What does a corporate reorganisation process involve?
These transactions are very bespoke, so our team will review commercially with you to identify your objectives and how to achieve them. Once the proposed process has been agreed, an HMRC ‘clearance’ is often required before the transaction can begin. Once HMRC clearance has been received, the reorganisation is implemented by enacting various corporate documents and board / shareholder approval.
What does the HMRC ‘clearance’ process involve?
This process involves approaching HMRC in advance of a transaction to obtain approval in respect of certain specific taxation aspects. HMRC clearance is a statutory process and HMRC provides clearance in respect of certain specific parts of tax legislation. For many corporate reorganisations the tax clearance process is about obtaining reassurance that the transaction can be conducted on a tax neutral basis.
What is a demerger?
A demerger is a powerful corporate tool that enables the separation of a business. There are many forms of a demerger but in principle the process involves splitting a company – or more commonly an existing group – into separate structures. Demergers can be used for many purposes; a common example involves splitting property holdings out from a trading group.
Is Stamp Duty payable on a corporate reorganisation?

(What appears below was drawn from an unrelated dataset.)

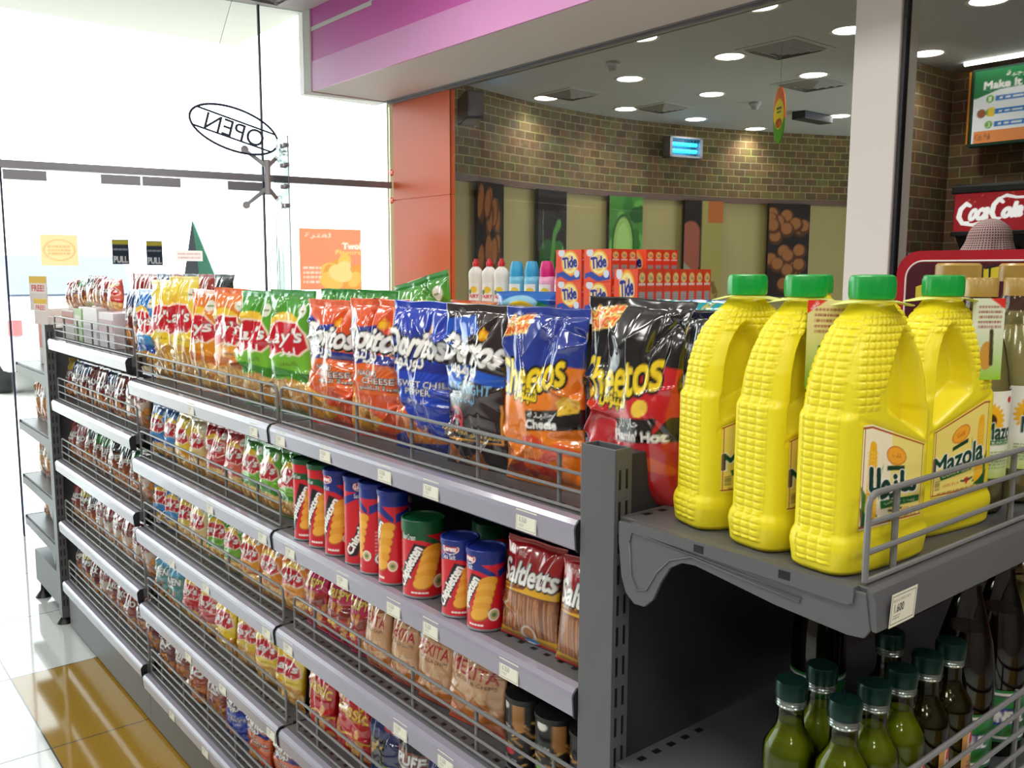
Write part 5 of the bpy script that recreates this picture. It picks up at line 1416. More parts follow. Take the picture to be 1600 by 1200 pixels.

Stamp Duty is a tax levied on some share transactions. The tax is levied at 0.5% of the consideration (or in some cases market value) of the shares transferred. The Stamp Duty rules are complex and detailed advice is needed on the application – particularly for high value transactions. Where there is no change in the share ownership structure there is a specific exemption from Stamp Duty under s77 Finance Act 1986 – this exemption is however very tightly defined so careful review is needed.